We also surveyed the CILT teachers about their experience in the project. We learned that CILT teachers’ understanding of integration, crosscutting concepts, and assessment deepened dramatically over the three years of the project. For example, in the early years of the project, teachers’ assessments of student learning focused on vocabulary use and/or tagging phenomena with a crosscutting concept (“What’s an example of structure and function?” “Where do you see cause and effect?”). By the third year, teachers were trying to assess what students can actually do with crosscutting concepts, and how their knowledge of the concepts impacted their learning of new content in the various subject areas (“How can the crosscutting concept stability and change help third graders understand choices that characters must make in Parashat Lekh-Lekha?” “How does the patterns crosscutting concept help first graders remember and understand the different aspects of Shabbat?”). We suggest that many of the positive outcomes can be traced to the integrated nature of the curriculum and the teachers-as-curriculum-makers design of the project.

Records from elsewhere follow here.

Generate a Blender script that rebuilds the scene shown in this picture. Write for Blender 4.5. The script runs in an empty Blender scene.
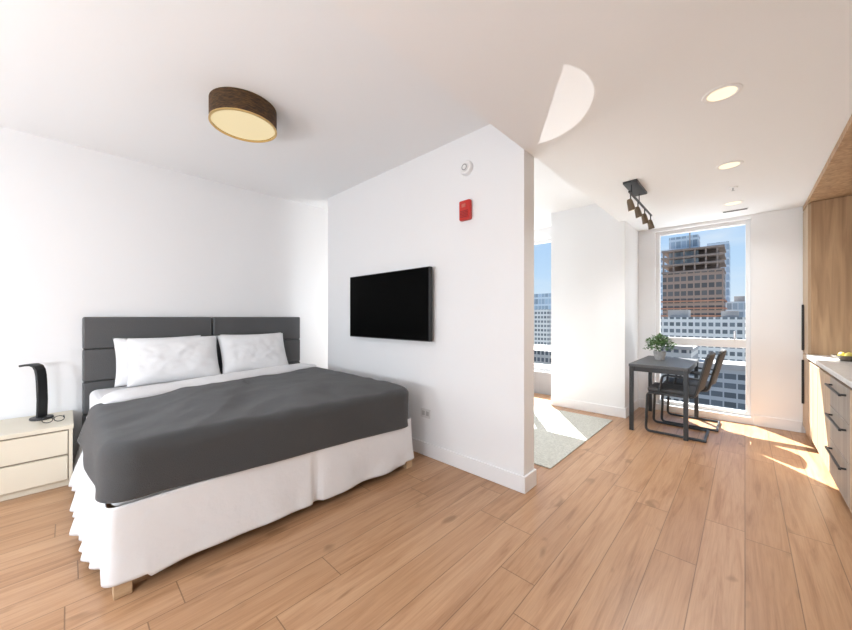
import bpy, bmesh, math, random
from mathutils import Vector, Matrix, noise
random.seed(4)
S=bpy.context.scene
try:
    S.view_settings.view_transform='Standard'
    S.view_settings.look='None'
    S.view_settings.exposure=0.12
except Exception as e: print(e)
C=S.collection

# ---------------------------------------------------------------- materials
def M(name,col,rough=.5,metal=0,emit=None,es=0,bump=0,bscale=50,spec=.5,var=0,sheen=0):
    m=bpy.data.materials.new(name); m.use_nodes=True
    nt=m.node_tree; b=nt.nodes['Principled BSDF']
    b.inputs['Base Color'].default_value=(*col,1); b.inputs['Roughness'].default_value=rough
    b.inputs['Metallic'].default_value=metal; b.inputs['Specular IOR Level'].default_value=spec
    if sheen: b.inputs['Sheen Weight'].default_value=sheen
    if emit: b.inputs['Emission Color'].default_value=(*emit,1); b.inputs['Emission Strength'].default_value=es
    tc=nt.nodes.new('ShaderNodeTexCoord')
    if bump or var:
        n=nt.nodes.new('ShaderNodeTexNoise'); n.inputs['Scale'].default_value=bscale; n.inputs['Detail'].default_value=5
        nt.links.new(tc.outputs['Object'],n.inputs['Vector'])
    if bump:
        bp=nt.nodes.new('ShaderNodeBump'); bp.inputs['Strength'].default_value=bump; bp.inputs['Distance'].default_value=.01
        nt.links.new(n.outputs['Fac'],bp.inputs['Height']); nt.links.new(bp.outputs['Normal'],b.inputs['Normal'])
    if var:
        r=nt.nodes.new('ShaderNodeValToRGB')
        r.color_ramp.elements[0].position=.3; r.color_ramp.elements[1].position=.7
        r.color_ramp.elements[0].color=(*[c*(1-var) for c in col],1); r.color_ramp.elements[1].color=(*[min(1,c*(1+var)) for c in col],1)
        nt.links.new(n.outputs['Fac'],r.inputs['Fac']); nt.links.new(r.outputs['Color'],b.inputs['Base Color'])
    return m

def mth(nt,op,a,b=None,c=None):
    n=nt.nodes.new('ShaderNodeMath'); n.operation=op
    for i,v in enumerate((a,b,c)):
        if v is None: continue
        if isinstance(v,(int,float)): n.inputs[i].default_value=v
        else: nt.links.new(v,n.inputs[i])
    return n.outputs[0]
def comb(nt,x,y,z):
    n=nt.nodes.new('ShaderNodeCombineXYZ')
    for i,v in enumerate((x,y,z)):
        if isinstance(v,(int,float)): n.inputs[i].default_value=v
        else: nt.links.new(v,n.inputs[i])
    return n.outputs[0]
def ramp(nt,fac,stops):
    r=nt.nodes.new('ShaderNodeValToRGB'); e=r.color_ramp.elements
    while len(e)<len(stops): e.new(.5)
    for i,(p,c) in enumerate(stops): e[i].position=p; e[i].color=(*c,1)
    nt.links.new(fac,r.inputs['Fac']); return r.outputs['Color']
def mix(nt,fac,a,b,mode='MIX'):
    n=nt.nodes.new('ShaderNodeMix'); n.data_type='RGBA'; n.blend_type=mode
    for s,v in ((n.inputs[0],fac),(n.inputs[6],a),(n.inputs[7],b)):
        if isinstance(v,(int,float)): s.default_value=v
        elif isinstance(v,tuple): s.default_value=(*v,1)
        else: nt.links.new(v,s)
    return n.outputs[2]

def floor_mat():
    m=bpy.data.materials.new('oak_plank_floor'); m.use_nodes=True; nt=m.node_tree; b=nt.nodes['Principled BSDF']
    tc=nt.nodes.new('ShaderNodeTexCoord'); sp=nt.nodes.new('ShaderNodeSeparateXYZ'); nt.links.new(tc.outputs['Object'],sp.inputs[0])
    X,Y=sp.outputs[0],sp.outputs[1]; W,L=.178,1.5
    xr=mth(nt,'DIVIDE',X,W); row=mth(nt,'FLOOR',xr); fx=mth(nt,'FRACT',xr)
    wn=nt.nodes.new('ShaderNodeTexWhiteNoise'); wn.noise_dimensions='1D'; nt.links.new(row,wn.inputs['W'])
    yy=mth(nt,'ADD',mth(nt,'DIVIDE',Y,L),mth(nt,'MULTIPLY',wn.outputs['Value'],7.3))
    col=mth(nt,'FLOOR',yy); fy=mth(nt,'FRACT',yy)
    w2=nt.nodes.new('ShaderNodeTexWhiteNoise'); w2.noise_dimensions='2D'; nt.links.new(comb(nt,row,col,0),w2.inputs['Vector'])
    ID=w2.outputs['Value']
    def nz(sx,sy,off,detail=6,dist=0,rough=.55):
        n=nt.nodes.new('ShaderNodeTexNoise'); n.inputs['Scale'].default_value=1; n.inputs['Detail'].default_value=detail; n.inputs['Distortion'].default_value=dist; n.inputs['Roughness'].default_value=rough
        nt.links.new(comb(nt,mth(nt,'MULTIPLY',X,sx),mth(nt,'MULTIPLY',Y,sy),mth(nt,'MULTIPLY',ID,off)),n.inputs['Vector']); return n.outputs['Fac']
    g=nz(20,1.3,37,7,1.2,.62); f=nz(170,5,91,4); k=nz(8,3.2,53,2,.4)
    base=ramp(nt,ID,[(0,(.45,.255,.135)),(.5,(.485,.282,.155)),(1,(.525,.315,.18))])
    gr=ramp(nt,g,[(.28,(.60,.50,.42)),(.44,(.88,.83,.79)),(.56,(1,1,1)),(.72,(1.04,1.04,1.04))])
    c=mix(nt,.85,base,gr,'MULTIPLY')
    c=mix(nt,.55,c,ramp(nt,f,[(.3,(.78,.73,.68)),(.6,(1,1,1))]),'MULTIPLY')
    c=mix(nt,mth(nt,'MULTIPLY',ramp(nt,k,[(.66,(0,0,0)),(.73,(1,1,1))]),.65),c,(.23,.12,.055))
    ex=mth(nt,'MINIMUM',fx,mth(nt,'SUBTRACT',1,fx)); ey=mth(nt,'MINIMUM',fy,mth(nt,'SUBTRACT',1,fy))
    gap=mth(nt,'MAXIMUM',mth(nt,'LESS_THAN',ex,.011),mth(nt,'LESS_THAN',ey,.0016))
    c=mix(nt,mth(nt,'MULTIPLY',gap,.7),c,(.14,.075,.035))
    nt.links.new(c,b.inputs['Base Color']); b.inputs['Roughness'].default_value=.33; b.inputs['Specular IOR Level'].default_value=.5
    return m

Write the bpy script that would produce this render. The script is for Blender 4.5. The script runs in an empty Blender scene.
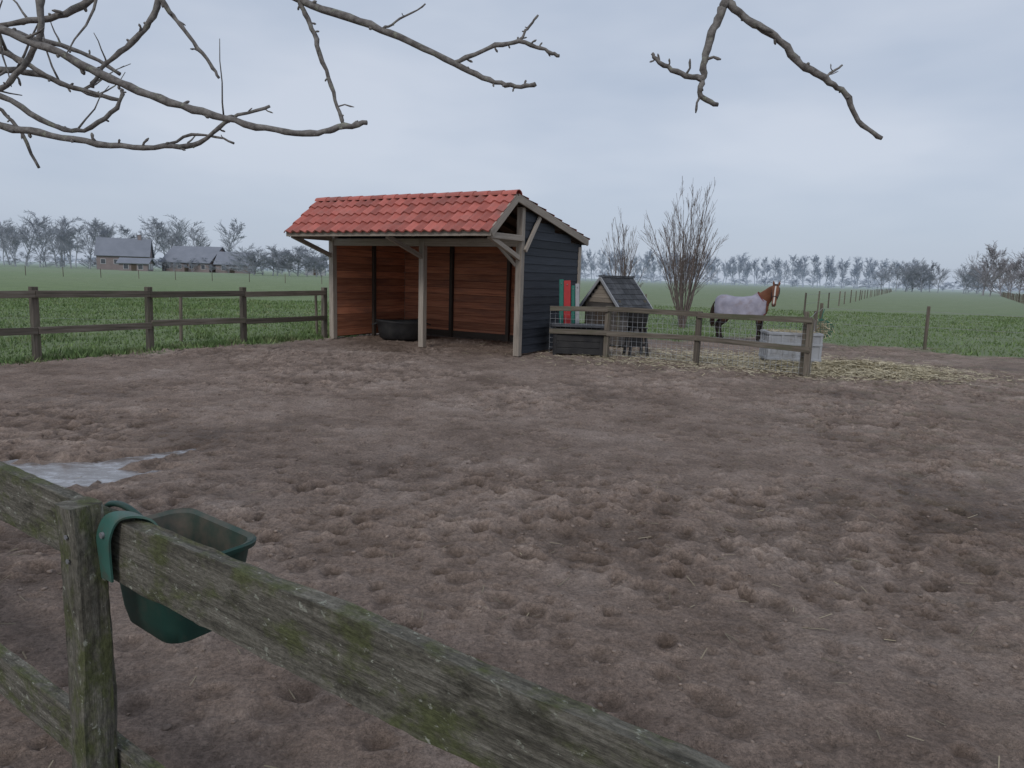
import bpy, bmesh, math, random
import numpy as np
from mathutils import Matrix, Vector, Euler
R = random.Random(7)
NR = np.random.RandomState(11)
scene = bpy.context.scene
V = Vector

# ------------------------------------------------------------------ materials
def pmat(name, cols, scale=(1,1,1), coord='Object', detail=5, rough=.8, bump=.3, bdist=.01,
         rnd=0.0, patch=None, patch2=None, patch3=None, metallic=0.0, spec=.3, nrough=.6, lo=.3, hi=.7, bscale=None, speck=None):
    m = bpy.data.materials.new(name); m.use_nodes = True
    nt = m.node_tree; N = nt.nodes; L = nt.links
    bs = N['Principled BSDF']
    bs.inputs['Metallic'].default_value = metallic
    bs.inputs['Specular IOR Level'].default_value = spec
    tc = N.new('ShaderNodeTexCoord')
    mp = N.new('ShaderNodeMapping'); mp.inputs['Scale'].default_value = scale
    L.new(tc.outputs[coord], mp.inputs['Vector'])
    no = N.new('ShaderNodeTexNoise'); no.inputs['Scale'].default_value = 1
    no.inputs['Detail'].default_value = detail; no.inputs['Roughness'].default_value = nrough
    L.new(mp.outputs[0], no.inputs['Vector'])
    cr = N.new('ShaderNodeValToRGB'); L.new(no.outputs['Fac'], cr.inputs['Fac'])
    el = cr.color_ramp.elements
    n = len(cols)
    el[0].position = lo; el[0].color = (*cols[0], 1)
    el[1].position = hi; el[1].color = (*cols[-1], 1)
    for i in range(1, n-1):
        e = el.new(lo+(hi-lo)*i/(n-1)); e.color = (*cols[i], 1)
    col = cr.outputs['Color']
    for k, pt in enumerate((patch, patch2, patch3)):
        if not pt: continue
        pc, ps, plo, phi = pt
        mp2 = N.new('ShaderNodeMapping')
        mp2.inputs['Scale'].default_value = ps if isinstance(ps, tuple) else (ps, ps, ps)
        mp2.inputs['Location'].default_value = (3.1+5*k, 7.7, 1.3)
        L.new(tc.outputs[coord], mp2.inputs['Vector'])
        n2 = N.new('ShaderNodeTexNoise'); n2.inputs['Scale'].default_value = 1; n2.inputs['Detail'].default_value = 7
        n2.inputs['Roughness'].default_value = .68
        L.new(mp2.outputs[0], n2.inputs['Vector'])
        mr = N.new('ShaderNodeMapRange'); mr.inputs['From Min'].default_value = plo; mr.inputs['From Max'].default_value = phi
        L.new(n2.outputs['Fac'], mr.inputs['Value'])
        mx = N.new('ShaderNodeMix'); mx.data_type = 'RGBA'
        L.new(mr.outputs[0], mx.inputs[0]); L.new(col, mx.inputs[6]); mx.inputs[7].default_value = (*pc, 1)
        col = mx.outputs[2]
    if speck:
        mp4 = N.new('ShaderNodeMapping'); mp4.inputs['Scale'].default_value = speck; L.new(tc.outputs[coord], mp4.inputs['Vector'])
        n4 = N.new('ShaderNodeTexNoise'); n4.inputs['Scale'].default_value = 1; n4.inputs['Detail'].default_value = 4; n4.inputs['Roughness'].default_value = .8
        L.new(mp4.outputs[0], n4.inputs['Vector'])
        mr = N.new('ShaderNodeMapRange'); mr.inputs['From Min'].default_value = .35; mr.inputs['From Max'].default_value = .65; mr.inputs['To Min'].default_value = .6; mr.inputs['To Max'].default_value = 1.35
        L.new(n4.outputs['Fac'], mr.inputs['Value'])
        mx = N.new('ShaderNodeMix'); mx.data_type = 'RGBA'; mx.blend_type = 'MULTIPLY'; mx.inputs[0].default_value = 1
        L.new(col, mx.inputs[6]); L.new(mr.outputs[0], mx.inputs[7]); col = mx.outputs[2]
    if rnd:
        at = N.new('ShaderNodeAttribute'); at.attribute_name = 'rnd'
        mr = N.new('ShaderNodeMapRange'); mr.inputs['To Min'].default_value = 1-rnd; mr.inputs['To Max'].default_value = 1+rnd
        L.new(at.outputs['Fac'], mr.inputs['Value'])
        mx = N.new('ShaderNodeMix'); mx.data_type = 'RGBA'; mx.blend_type = 'MULTIPLY'; mx.inputs[0].default_value = 1
        L.new(col, mx.inputs[6]); L.new(mr.outputs[0], mx.inputs[7]); col = mx.outputs[2]
    L.new(col, bs.inputs['Base Color'])
    rr = N.new('ShaderNodeMapRange'); rr.inputs['To Min'].default_value = max(0, rough-.1); rr.inputs['To Max'].default_value = min(1, rough+.1)
    L.new(no.outputs['Fac'], rr.inputs['Value']); L.new(rr.outputs[0], bs.inputs['Roughness'])
    if bump:
        bp = N.new('ShaderNodeBump'); bp.inputs['Strength'].default_value = bump; bp.inputs['Distance'].default_value = bdist
        src = no
        if bscale:
            mp3 = N.new('ShaderNodeMapping'); mp3.inputs['Scale'].default_value = bscale
            L.new(tc.outputs[coord], mp3.inputs['Vector'])
            src = N.new('ShaderNodeTexNoise'); src.inputs['Scale'].default_value = 1; src.inputs['Detail'].default_value = 5
            L.new(mp3.outputs[0], src.inputs['Vector'])
        L.new(src.outputs['Fac'], bp.inputs['Height']); L.new(bp.outputs[0], bs.inputs['Normal'])
    return m

M_fence_fg = pmat('mossy_wood', [(.05,.045,.036),(.135,.125,.10),(.235,.22,.185)], (2.5,48,1), 'UV', detail=9, nrough=.78, rough=.92, bump=1.0, bdist=.008, lo=.34, hi=.66,
                  patch=((.092,.10,.045), (7,12,1), .48, .60), patch2=((.05,.046,.034), (9,18,1), .54, .68), patch3=((.30,.305,.25), (38,55,1), .61, .66), speck=(60,160,1))
M_fence = pmat('fence_wood', [(.07,.06,.046),(.15,.125,.10),(.21,.185,.15)], (1.5,30,1), 'UV', rnd=.3, bump=.4,
               patch=((.09,.095,.055), (1.2,5,1), .5, .7))
M_frame = pmat('frame_timber', [(.27,.225,.185),(.43,.375,.315)], (1.5,30,1), 'UV', rnd=.15, bump=.3, patch=((.2,.175,.15),(1,4,1),.52,.75))
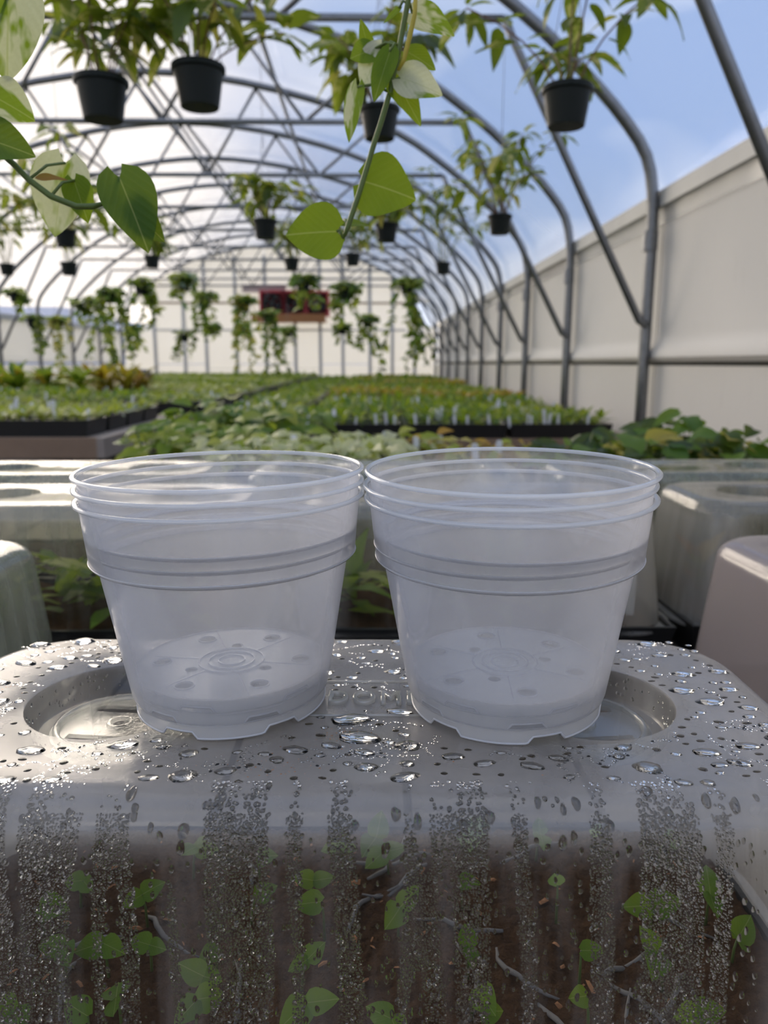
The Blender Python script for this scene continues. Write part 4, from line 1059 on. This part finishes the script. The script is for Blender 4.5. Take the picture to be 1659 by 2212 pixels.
# far bushy and trailing baskets
LT = leaf_geo(1., .75, .1, .2, .25, 4, ns=3)
def trailing(px, py, wpx, Y, seed, label, trail=.4, mats=('leaf_mid', 'leaf_light', 'leaf_dark'), puff=1.):
    r = random.Random(seed); p = at(px, py, Y); dia = wpx*Y/1661
    root = thing('hanging_basket', (p.x, Y, p.z-.75*dia), label, 'hanging basket', 'leafy hanging baskets far down the house')
    o = obj('pot', HPOT, root); o.scale = (dia/2,)*3
    hanger(root, dia, H+1.635, Vector((p.x, Y, p.z-.75*dia)))
    mb = MB()
    def lf(b, mi):
        a = r.uniform(0, 6.28); el = r.uniform(-.9, .5); d = Vector((math.cos(a)*math.cos(el), math.sin(a)*math.cos(el), math.sin(el)))*r.uniform(.06, .11)
        mm = leaf_matrix(b, b+d, Vector((r.uniform(-.5, .5), -.6, .8))); mb.add([mm @ Vector(v) for v in LT[0]], LT[1], mi)
    for k in range(int(60*puff)):
        a = r.uniform(0, 6.28); rad = dia*.85*math.sqrt(r.random()); lf(Vector((rad*math.cos(a), rad*math.sin(a), dia*(.70+.45*r.random()*(1-.5*rad/dia)))), r.choice((0, 1, 2)))
    for v_ in range(7):
        a = r.uniform(0, 6.28); l = trail*r.uniform(.3, 1.1); n = max(3, int(l/.05)); b = Vector((dia*.52*math.cos(a), dia*.52*math.sin(a), dia*.75))
        pts = [b]
        for k in range(n):
            b = b+Vector((r.uniform(-.02, .02)+.01*math.cos(a), r.uniform(-.02, .02), -l/n)); pts.append(b)
            lf(b, r.choice((0, 1, 2)))
            if r.random() < .6: lf(b, r.choice((0, 1)))
        mb.tube(pts, .003, 4, mi=2)
    obj('foliage', mb.mesh('basket_foliage', [M[k] for k in mats]), root, kind='stuff')
FARB = [(33, 632, 26, 8.8, 'dark hanging basket over the left wall near the left edge', .25, .5), (305, 612, 30, 8.8, 'hanging basket with dark leaves left of centre, above the gable corner', .45, 1.), (236, 632, 28, 8.8, 'wide bushy hanging basket with long dark runners at left', .75, 1.3),
        (172, 655, 20, 10.25, 'small hanging basket beside the wide bushy one at left', .25, .6), (397, 602, 30, 8.8, 'upright silvery-green hanging basket left of centre', .25, 1.4), (440, 640, 28, 10.25, 'hanging basket with runners reaching down beside the silvery one', .65, 1.1),
        (525, 650, 30, 10.25, 'yellow-green trailing basket in front of the left fan', .8, 1.6), (655, 605, 32, 8.8, 'round bushy basket hanging in front of the fans', .30, 1.5), (745, 622, 34, 8.8, 'bushy basket right of the fans', .40, 1.6),
        (880, 612, 30, 8.8, 'long trailing basket hanging against the blue roof', 1.0, 1.8), (795, 688, 24, 11.7, 'square looking basket low beside the white end wall', .55, 1.2), (578, 678, 24, 11.7, 'basket trailing below the fans', 1.0, 1.2),
        (622, 712, 18, 13.1, 'small far basket below the fan shelf', .35, 1.), (458, 706, 20, 13.1, 'small far basket low at centre left', .15, 1.), (285, 708, 20, 11.7, 'small basket above the gable corner at left', .3, .8),
        (70, 688, 24, 11.7, 'green basket over the left wall', .45, 1.), (125, 690, 22, 11.7, 'yellowish basket over the left wall with long pale runners', .7, .9), (738, 706, 20, 13.1, 'small basket low right of the fans', .3, 1.2),
        (398, 722, 20, 13.1, 'brownish basket low at the end wall', .5, .6), (205, 648, 22, 10.25, 'basket with runners between the left wall and the wide bushy one', .6, 1.), (525, 702, 20, 13.1, 'basket of thin trailing runners below the yellow-green one', .9, .8)]
for k, (px, py, wp, Y, lab, tr, pf) in enumerate(FARB):
    mats = ('leaf_light', 'leaf_yellow', 'leaf_mid') if ('yellow' in lab) else (('leaf_silver', 'leaf_mid', 'leaf_light') if 'silvery-green' in lab else ('leaf_mid', 'leaf_light', 'leaf_dark'))
    trailing(px, py, wp, Y, 60+k, lab, tr, mats, pf)

# ---------------------------------------------------------------- the two pothos vines hanging close to the camera
PL = {'plain': leaf_mesh('pothos_leaf', M['leaf_pothos'], W=.95, heart=.16, fold=.12, curl=.10, nt=12),
      'dark': leaf_mesh('pothos_leaf_dark', M['leaf_pothos_dark'], W=.9, heart=.16, fold=.45, curl=.15, nt=12),
      'marble': leaf_mesh('pothos_leaf_marbled', M['leaf_marble'], W=.85, heart=.16, fold=.2, curl=.15, nt=12),
      'cream': leaf_mesh('pothos_leaf_cream', M['leaf_cream'], W=.85, heart=.16, fold=.2, curl=.15, nt=12),
      'brown': leaf_mesh('dried_leaf', M['leaf_brown'], W=.22, heart=.0, fold=.5, curl=.1, nt=8)}
def vine(name, path, Y, leaves, label, topz):
    P = [at(px, py, Y) for px, py in path]
    root = thing('pothos_vine', tuple(P[-1]), label, 'vine'); o0 = P[-1]
    pts = [p-o0 for p in P]
    up = pts[0]+Vector((pts[0].x*.05, .0, topz-P[0].z))
    obj('stem', MB().tube([up, pts[0].lerp(up, .5)+Vector((.01, .01, 0))]+pts, [.0022]*2+[.0022]*(len(pts)-1)+[.0012], 8).mesh('vine_stem', M['stem']), root)
    for kind, b, tp, wd, dy, nx, ny_, nz, lab in leaves:
        base = at(*b, Y+dy); tip = at(*tp, Y+dy-.004); L = (tip-base).length
        wpx = wd*(Y+dy)/1661; me = PL[kind]
        w0 = {'plain': .95, 'dark': .9, 'marble': .85, 'cream': .85, 'brown': .22}[kind]
        place_leaf('leaf', me, base-o0, tip-o0, Vector((nx, ny_, nz)), root, wpx/(w0*L), lab)
        # petiole from the nearest point of the stem
        q = min(pts, key=lambda v: (v-(base-o0)).length)
        if (q-(base-o0)).length > .004 and kind != 'brown':
            mid = q.lerp(base-o0, .5)+Vector((0, 0, .004)); obj('petiole', MB().tube([q, mid, base-o0], .0011, 6).mesh('petiole', M['stem']), root)
    return root, o0
TOPZ = H+1.63
v1, o1 = vine('pothos_vine', [(893, -60), (880, 10), (863, 100), (842, 200), (822, 268), (808, 310), (795, 355), (775, 420), (752, 488), (741, 516)], .66, [
    ('plain', (786, 392), (899, 424), 138, .012, .1, -1, .25, 'round light green leaf'), ('plain', (727, 500), (616, 503), 122, .0, -.1, -1, .2, None), ('plain', (738, 482), (798, 484), 34, .03, .1, -.6, .8, None),
    ('cream', (864, 168), (957, 196), 80, .0, .0, -1, .3, 'cream coloured leaf'), ('plain', (846, 160), (912, 268), 66, .005, .5, -1, .2, None), ('plain', (842, 112), (806, 218), 52, -.004, -.4, -1, .1, None),
    ('cream', (826, 104), (778, 186), 70, .012, -.3, -1, .3, 'cream coloured leaf'), ('marble', (772, 188), (750, 306), 44, .01, -.5, -1, .1, None), ('marble', (890, 28), (984, 66), 72, .01, .1, -1, .4, 'leaf with whitish tip'),
    ('plain', (880, 112), (942, 146), 58, .02, .1, -1, .5, None), ('plain', (862, 18), (828, 50), 14, .0, -.3, -1, .3, None), ('plain', (800, 118), (778, 40), 30, .02, -.3, -1, .3, None), ('plain', (805, 108), (756, 122), 60, .015, -.2, -1, .3, None)],
    'green pothos vine hanging in front of the top centre with round and marbled leaves', TOPZ)
yp = [at(px, py, .655)-o1 for px, py in ((899, -30), (896, 30), (886, 75), (872, 130), (860, 152))]
obj('aerial_root', MB().tube(yp, [.0016, .0018, .0020, .0018, .0012], 7).mesh('aerial_root', M['stem_yellow']), v1, label='yellow stem')
v2, o2 = vine('pothos_vine', [(-60, 240), (-15, 315), (30, 355), (62, 388), (110, 424), (165, 446), (200, 446), (230, 438)], .60, [
    ('marble', (22, -22), (6, 168), 145, .0, .1, -1, .1, 'large leaf with creamy half'), ('marble', (-20, 205), (68, 250), 96, .0, .0, -1, .3, 'leaf with creamy half'), ('dark', (-30, 300), (70, 330), 88, -.01, .0, -1, .25, 'dark green leaf'),
    ('cream', (140, 352), (112, 508), 118, .03, .1, -1, .1, 'leaf half cream, half green'), ('dark', (258, 384), (322, 540), 112, -.008, .35, -1, .15, 'folded dark green leaf'), ('dark', (275, 440), (352, 520), 74, .004, -.3, -1, .3, 'folded dark green leaf'),
    ('brown', (76, 384), (142, 384), 16, .0, .0, -1, .4, 'dried brown leaf'), ('plain', (160, 390), (190, 480), 60, .025, .2, -1, .2, None), ('plain', (268, 398), (296, 382), 22, .05, .0, -1, .3, None)],
    'green pothos vine at the left edge with creamy and dark leaves', TOPZ)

Overall, the opportunity for a research university and a JK-12 pluralistic Jewish day school to partner together on curriculum development and professional development had a major impact on both institutions and on the day school students. We have developed a cadre of highly skilled master STEM educators in a Jewish environment, developed a unique, integrated curriculum based around crosscutting concepts, transformed how teachers think about integrated instruction, and modeled how graduate faculty can teach and learn at the elementary level. We are working to disseminate the curriculum and research findings to the larger field so other schools can consider adapting this model.